>>>>
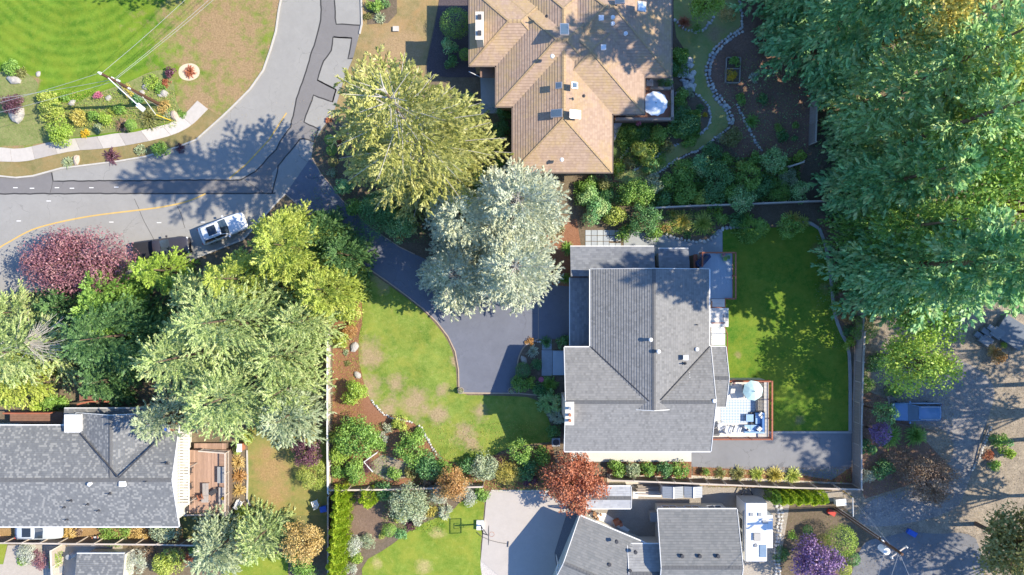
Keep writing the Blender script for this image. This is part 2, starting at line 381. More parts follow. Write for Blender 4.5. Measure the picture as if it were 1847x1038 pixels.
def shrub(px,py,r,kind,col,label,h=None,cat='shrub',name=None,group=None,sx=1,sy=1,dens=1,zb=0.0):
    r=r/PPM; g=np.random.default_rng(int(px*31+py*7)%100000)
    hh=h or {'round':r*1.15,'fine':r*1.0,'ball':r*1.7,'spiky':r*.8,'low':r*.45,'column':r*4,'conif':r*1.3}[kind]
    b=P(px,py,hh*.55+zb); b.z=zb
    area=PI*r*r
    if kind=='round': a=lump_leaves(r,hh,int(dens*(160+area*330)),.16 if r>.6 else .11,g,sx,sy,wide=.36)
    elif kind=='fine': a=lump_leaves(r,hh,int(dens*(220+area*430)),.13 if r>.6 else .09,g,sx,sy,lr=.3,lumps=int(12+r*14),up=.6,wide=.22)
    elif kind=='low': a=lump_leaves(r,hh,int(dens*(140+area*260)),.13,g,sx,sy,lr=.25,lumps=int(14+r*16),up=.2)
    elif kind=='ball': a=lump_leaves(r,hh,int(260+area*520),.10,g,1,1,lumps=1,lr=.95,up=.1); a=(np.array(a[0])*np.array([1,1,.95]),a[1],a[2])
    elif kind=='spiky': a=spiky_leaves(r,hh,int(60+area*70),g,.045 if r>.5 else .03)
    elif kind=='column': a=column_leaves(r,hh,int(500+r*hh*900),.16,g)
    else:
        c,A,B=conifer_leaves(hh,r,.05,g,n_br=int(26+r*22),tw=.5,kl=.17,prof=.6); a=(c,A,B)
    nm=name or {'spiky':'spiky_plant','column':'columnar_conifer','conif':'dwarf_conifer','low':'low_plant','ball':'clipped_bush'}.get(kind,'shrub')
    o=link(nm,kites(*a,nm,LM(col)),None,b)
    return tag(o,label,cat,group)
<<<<
**PROBLEM DESCRIPTION**
Leave out the pictures and restate everything else word for word.

**ANSWER TO THIS TASK**
Keep writing the Blender script for this image. This is part 2, starting at line 381. More parts follow. Write for Blender 4.5. Measure the picture as if it were 1847x1038 pixels.
def shrub(px,py,r,kind,col,label,h=None,cat='shrub',name=None,group=None,sx=1,sy=1,dens=1,zb=0.0):
    r=r/PPM; g=np.random.default_rng(int(px*31+py*7)%100000)
    hh=h or {'round':r*1.15,'fine':r*1.0,'ball':r*1.7,'spiky':r*.8,'low':r*.45,'column':r*4,'conif':r*1.3}[kind]
    b=P(px,py,hh*.55+zb); b.z=zb
    area=PI*r*r
    if kind=='round': a=lump_leaves(r,hh,int(dens*(160+area*330)),.16 if r>.6 else .11,g,sx,sy,wide=.36)
    elif kind=='fine': a=lump_leaves(r,hh,int(dens*(220+area*430)),.13 if r>.6 else .09,g,sx,sy,lr=.3,lumps=int(12+r*14),up=.6,wide=.22)
    elif kind=='low': a=lump_leaves(r,hh,int(dens*(140+area*260)),.13,g,sx,sy,lr=.25,lumps=int(14+r*16),up=.2)
    elif kind=='ball': a=lump_leaves(r,hh,int(260+area*520),.10,g,1,1,lumps=1,lr=.95,up=.1); a=(np.array(a[0])*np.array([1,1,.95]),a[1],a[2])
    elif kind=='spiky': a=spiky_leaves(r,hh,int(60+area*70),g,.045 if r>.5 else .03)
    elif kind=='column': a=column_leaves(r,hh,int(500+r*hh*900),.16,g)
    else:
        c,A,B=conifer_leaves(hh,r,.05,g,n_br=int(26+r*22),tw=.5,kl=.17,prof=.6); a=(c,A,B)
    nm=name or {'spiky':'spiky_plant','column':'columnar_conifer','conif':'dwarf_conifer','low':'low_plant','ball':'clipped_bush'}.get(kind,'shrub')
    o=link(nm,kites(*a,nm,LM(col)),None,b)
    return tag(o,label,cat,group)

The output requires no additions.